==== MATERIAL

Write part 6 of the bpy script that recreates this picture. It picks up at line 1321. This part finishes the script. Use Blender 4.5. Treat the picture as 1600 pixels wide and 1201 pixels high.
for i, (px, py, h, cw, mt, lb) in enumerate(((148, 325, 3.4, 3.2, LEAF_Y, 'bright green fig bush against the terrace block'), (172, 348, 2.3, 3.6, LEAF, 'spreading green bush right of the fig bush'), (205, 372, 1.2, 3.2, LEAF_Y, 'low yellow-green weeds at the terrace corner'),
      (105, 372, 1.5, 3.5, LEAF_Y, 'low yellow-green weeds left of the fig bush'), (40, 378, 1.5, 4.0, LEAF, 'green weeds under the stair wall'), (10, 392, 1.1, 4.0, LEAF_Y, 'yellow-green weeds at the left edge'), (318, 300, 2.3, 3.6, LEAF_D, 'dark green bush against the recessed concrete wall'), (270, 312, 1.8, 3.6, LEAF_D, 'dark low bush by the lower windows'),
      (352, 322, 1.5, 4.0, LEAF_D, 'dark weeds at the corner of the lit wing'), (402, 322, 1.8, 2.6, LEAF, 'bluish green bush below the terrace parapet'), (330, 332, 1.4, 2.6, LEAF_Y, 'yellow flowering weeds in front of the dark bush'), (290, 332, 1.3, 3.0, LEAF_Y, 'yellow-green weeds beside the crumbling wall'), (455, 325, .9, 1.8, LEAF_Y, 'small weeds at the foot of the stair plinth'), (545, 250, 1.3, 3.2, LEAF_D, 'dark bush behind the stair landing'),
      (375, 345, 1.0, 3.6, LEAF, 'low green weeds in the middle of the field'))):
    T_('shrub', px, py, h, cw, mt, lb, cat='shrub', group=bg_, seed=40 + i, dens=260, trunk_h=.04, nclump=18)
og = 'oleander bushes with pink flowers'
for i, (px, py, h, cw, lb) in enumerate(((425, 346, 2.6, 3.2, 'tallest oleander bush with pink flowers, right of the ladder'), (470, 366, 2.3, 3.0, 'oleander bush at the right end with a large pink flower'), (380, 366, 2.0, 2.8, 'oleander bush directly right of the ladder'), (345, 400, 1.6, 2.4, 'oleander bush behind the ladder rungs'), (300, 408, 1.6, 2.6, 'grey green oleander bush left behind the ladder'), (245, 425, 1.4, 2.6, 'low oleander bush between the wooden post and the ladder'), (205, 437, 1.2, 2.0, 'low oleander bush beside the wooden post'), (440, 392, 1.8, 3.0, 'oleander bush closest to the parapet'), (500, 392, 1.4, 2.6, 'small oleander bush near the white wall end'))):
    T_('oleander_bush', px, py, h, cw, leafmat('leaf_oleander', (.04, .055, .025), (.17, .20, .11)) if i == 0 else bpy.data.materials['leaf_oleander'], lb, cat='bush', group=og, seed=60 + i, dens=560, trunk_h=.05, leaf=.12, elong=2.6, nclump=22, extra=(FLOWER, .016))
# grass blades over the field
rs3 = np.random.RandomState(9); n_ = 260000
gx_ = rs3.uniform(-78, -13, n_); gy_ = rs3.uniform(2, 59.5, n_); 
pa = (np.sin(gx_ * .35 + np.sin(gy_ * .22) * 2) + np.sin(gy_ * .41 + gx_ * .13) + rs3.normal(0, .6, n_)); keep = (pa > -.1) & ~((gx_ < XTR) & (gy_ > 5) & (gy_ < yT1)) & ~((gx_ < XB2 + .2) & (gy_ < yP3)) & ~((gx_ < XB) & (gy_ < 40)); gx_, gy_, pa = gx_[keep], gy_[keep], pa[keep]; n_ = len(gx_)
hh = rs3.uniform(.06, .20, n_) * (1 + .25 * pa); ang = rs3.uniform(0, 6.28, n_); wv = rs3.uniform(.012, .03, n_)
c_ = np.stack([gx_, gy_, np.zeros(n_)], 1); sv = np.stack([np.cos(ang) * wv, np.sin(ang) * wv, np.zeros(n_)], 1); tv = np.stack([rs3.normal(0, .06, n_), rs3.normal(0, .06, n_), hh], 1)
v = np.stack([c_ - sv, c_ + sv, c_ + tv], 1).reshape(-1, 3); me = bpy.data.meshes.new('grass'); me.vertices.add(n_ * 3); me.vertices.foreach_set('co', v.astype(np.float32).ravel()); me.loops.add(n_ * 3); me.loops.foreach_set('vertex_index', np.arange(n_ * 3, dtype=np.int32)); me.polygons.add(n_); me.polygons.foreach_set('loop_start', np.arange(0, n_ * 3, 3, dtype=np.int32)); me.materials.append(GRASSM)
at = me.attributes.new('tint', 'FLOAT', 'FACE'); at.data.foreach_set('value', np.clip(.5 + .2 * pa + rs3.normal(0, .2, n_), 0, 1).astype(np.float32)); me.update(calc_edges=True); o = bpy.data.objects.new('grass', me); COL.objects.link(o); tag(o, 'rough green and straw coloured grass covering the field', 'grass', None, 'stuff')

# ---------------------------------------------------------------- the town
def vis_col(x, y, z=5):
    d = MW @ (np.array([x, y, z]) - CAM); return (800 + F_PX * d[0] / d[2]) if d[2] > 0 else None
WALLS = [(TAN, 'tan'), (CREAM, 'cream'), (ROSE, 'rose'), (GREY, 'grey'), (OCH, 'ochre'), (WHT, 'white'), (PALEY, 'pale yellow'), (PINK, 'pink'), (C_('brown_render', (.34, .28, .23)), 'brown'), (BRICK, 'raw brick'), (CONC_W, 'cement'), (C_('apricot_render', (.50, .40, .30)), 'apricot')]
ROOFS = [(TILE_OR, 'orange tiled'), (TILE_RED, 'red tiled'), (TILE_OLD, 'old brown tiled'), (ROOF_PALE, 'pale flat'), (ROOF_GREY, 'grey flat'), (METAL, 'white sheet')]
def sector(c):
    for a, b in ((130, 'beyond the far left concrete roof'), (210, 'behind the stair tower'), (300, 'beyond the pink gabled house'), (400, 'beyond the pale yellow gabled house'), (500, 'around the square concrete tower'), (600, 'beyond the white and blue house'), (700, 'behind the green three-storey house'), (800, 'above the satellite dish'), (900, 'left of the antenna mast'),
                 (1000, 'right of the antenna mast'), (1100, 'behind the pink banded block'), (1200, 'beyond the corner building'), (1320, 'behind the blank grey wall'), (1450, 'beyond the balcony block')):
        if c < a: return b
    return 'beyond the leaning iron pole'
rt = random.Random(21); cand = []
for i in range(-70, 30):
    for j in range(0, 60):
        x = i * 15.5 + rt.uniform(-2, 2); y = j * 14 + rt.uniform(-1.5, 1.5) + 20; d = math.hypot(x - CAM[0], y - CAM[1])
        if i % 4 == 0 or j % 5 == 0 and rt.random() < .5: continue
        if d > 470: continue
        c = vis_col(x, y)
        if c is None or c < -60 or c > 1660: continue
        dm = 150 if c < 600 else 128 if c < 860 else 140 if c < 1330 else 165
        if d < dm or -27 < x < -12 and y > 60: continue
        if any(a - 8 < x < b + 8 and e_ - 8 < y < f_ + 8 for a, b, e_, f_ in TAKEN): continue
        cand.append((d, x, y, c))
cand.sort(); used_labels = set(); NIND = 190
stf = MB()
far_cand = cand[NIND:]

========

Repeat the material from above exactly, word for word.

Write part 6 of the bpy script that recreates this picture. It picks up at line 1321. This part finishes the script. Use Blender 4.5. Treat the picture as 1600 pixels wide and 1201 pixels high.
for i, (px, py, h, cw, mt, lb) in enumerate(((148, 325, 3.4, 3.2, LEAF_Y, 'bright green fig bush against the terrace block'), (172, 348, 2.3, 3.6, LEAF, 'spreading green bush right of the fig bush'), (205, 372, 1.2, 3.2, LEAF_Y, 'low yellow-green weeds at the terrace corner'),
      (105, 372, 1.5, 3.5, LEAF_Y, 'low yellow-green weeds left of the fig bush'), (40, 378, 1.5, 4.0, LEAF, 'green weeds under the stair wall'), (10, 392, 1.1, 4.0, LEAF_Y, 'yellow-green weeds at the left edge'), (318, 300, 2.3, 3.6, LEAF_D, 'dark green bush against the recessed concrete wall'), (270, 312, 1.8, 3.6, LEAF_D, 'dark low bush by the lower windows'),
      (352, 322, 1.5, 4.0, LEAF_D, 'dark weeds at the corner of the lit wing'), (402, 322, 1.8, 2.6, LEAF, 'bluish green bush below the terrace parapet'), (330, 332, 1.4, 2.6, LEAF_Y, 'yellow flowering weeds in front of the dark bush'), (290, 332, 1.3, 3.0, LEAF_Y, 'yellow-green weeds beside the crumbling wall'), (455, 325, .9, 1.8, LEAF_Y, 'small weeds at the foot of the stair plinth'), (545, 250, 1.3, 3.2, LEAF_D, 'dark bush behind the stair landing'),
      (375, 345, 1.0, 3.6, LEAF, 'low green weeds in the middle of the field'))):
    T_('shrub', px, py, h, cw, mt, lb, cat='shrub', group=bg_, seed=40 + i, dens=260, trunk_h=.04, nclump=18)
og = 'oleander bushes with pink flowers'
for i, (px, py, h, cw, lb) in enumerate(((425, 346, 2.6, 3.2, 'tallest oleander bush with pink flowers, right of the ladder'), (470, 366, 2.3, 3.0, 'oleander bush at the right end with a large pink flower'), (380, 366, 2.0, 2.8, 'oleander bush directly right of the ladder'), (345, 400, 1.6, 2.4, 'oleander bush behind the ladder rungs'), (300, 408, 1.6, 2.6, 'grey green oleander bush left behind the ladder'), (245, 425, 1.4, 2.6, 'low oleander bush between the wooden post and the ladder'), (205, 437, 1.2, 2.0, 'low oleander bush beside the wooden post'), (440, 392, 1.8, 3.0, 'oleander bush closest to the parapet'), (500, 392, 1.4, 2.6, 'small oleander bush near the white wall end'))):
    T_('oleander_bush', px, py, h, cw, leafmat('leaf_oleander', (.04, .055, .025), (.17, .20, .11)) if i == 0 else bpy.data.materials['leaf_oleander'], lb, cat='bush', group=og, seed=60 + i, dens=560, trunk_h=.05, leaf=.12, elong=2.6, nclump=22, extra=(FLOWER, .016))
# grass blades over the field
rs3 = np.random.RandomState(9); n_ = 260000
gx_ = rs3.uniform(-78, -13, n_); gy_ = rs3.uniform(2, 59.5, n_); 
pa = (np.sin(gx_ * .35 + np.sin(gy_ * .22) * 2) + np.sin(gy_ * .41 + gx_ * .13) + rs3.normal(0, .6, n_)); keep = (pa > -.1) & ~((gx_ < XTR) & (gy_ > 5) & (gy_ < yT1)) & ~((gx_ < XB2 + .2) & (gy_ < yP3)) & ~((gx_ < XB) & (gy_ < 40)); gx_, gy_, pa = gx_[keep], gy_[keep], pa[keep]; n_ = len(gx_)
hh = rs3.uniform(.06, .20, n_) * (1 + .25 * pa); ang = rs3.uniform(0, 6.28, n_); wv = rs3.uniform(.012, .03, n_)
c_ = np.stack([gx_, gy_, np.zeros(n_)], 1); sv = np.stack([np.cos(ang) * wv, np.sin(ang) * wv, np.zeros(n_)], 1); tv = np.stack([rs3.normal(0, .06, n_), rs3.normal(0, .06, n_), hh], 1)
v = np.stack([c_ - sv, c_ + sv, c_ + tv], 1).reshape(-1, 3); me = bpy.data.meshes.new('grass'); me.vertices.add(n_ * 3); me.vertices.foreach_set('co', v.astype(np.float32).ravel()); me.loops.add(n_ * 3); me.loops.foreach_set('vertex_index', np.arange(n_ * 3, dtype=np.int32)); me.polygons.add(n_); me.polygons.foreach_set('loop_start', np.arange(0, n_ * 3, 3, dtype=np.int32)); me.materials.append(GRASSM)
at = me.attributes.new('tint', 'FLOAT', 'FACE'); at.data.foreach_set('value', np.clip(.5 + .2 * pa + rs3.normal(0, .2, n_), 0, 1).astype(np.float32)); me.update(calc_edges=True); o = bpy.data.objects.new('grass', me); COL.objects.link(o); tag(o, 'rough green and straw coloured grass covering the field', 'grass', None, 'stuff')

# ---------------------------------------------------------------- the town
def vis_col(x, y, z=5):
    d = MW @ (np.array([x, y, z]) - CAM); return (800 + F_PX * d[0] / d[2]) if d[2] > 0 else None
WALLS = [(TAN, 'tan'), (CREAM, 'cream'), (ROSE, 'rose'), (GREY, 'grey'), (OCH, 'ochre'), (WHT, 'white'), (PALEY, 'pale yellow'), (PINK, 'pink'), (C_('brown_render', (.34, .28, .23)), 'brown'), (BRICK, 'raw brick'), (CONC_W, 'cement'), (C_('apricot_render', (.50, .40, .30)), 'apricot')]
ROOFS = [(TILE_OR, 'orange tiled'), (TILE_RED, 'red tiled'), (TILE_OLD, 'old brown tiled'), (ROOF_PALE, 'pale flat'), (ROOF_GREY, 'grey flat'), (METAL, 'white sheet')]
def sector(c):
    for a, b in ((130, 'beyond the far left concrete roof'), (210, 'behind the stair tower'), (300, 'beyond the pink gabled house'), (400, 'beyond the pale yellow gabled house'), (500, 'around the square concrete tower'), (600, 'beyond the white and blue house'), (700, 'behind the green three-storey house'), (800, 'above the satellite dish'), (900, 'left of the antenna mast'),
                 (1000, 'right of the antenna mast'), (1100, 'behind the pink banded block'), (1200, 'beyond the corner building'), (1320, 'behind the blank grey wall'), (1450, 'beyond the balcony block')):
        if c < a: return b
    return 'beyond the leaning iron pole'
rt = random.Random(21); cand = []
for i in range(-70, 30):
    for j in range(0, 60):
        x = i * 15.5 + rt.uniform(-2, 2); y = j * 14 + rt.uniform(-1.5, 1.5) + 20; d = math.hypot(x - CAM[0], y - CAM[1])
        if i % 4 == 0 or j % 5 == 0 and rt.random() < .5: continue
        if d > 470: continue
        c = vis_col(x, y)
        if c is None or c < -60 or c > 1660: continue
        dm = 150 if c < 600 else 128 if c < 860 else 140 if c < 1330 else 165
        if d < dm or -27 < x < -12 and y > 60: continue
        if any(a - 8 < x < b + 8 and e_ - 8 < y < f_ + 8 for a, b, e_, f_ in TAKEN): continue
        cand.append((d, x, y, c))
cand.sort(); used_labels = set(); NIND = 190
stf = MB()
far_cand = cand[NIND:]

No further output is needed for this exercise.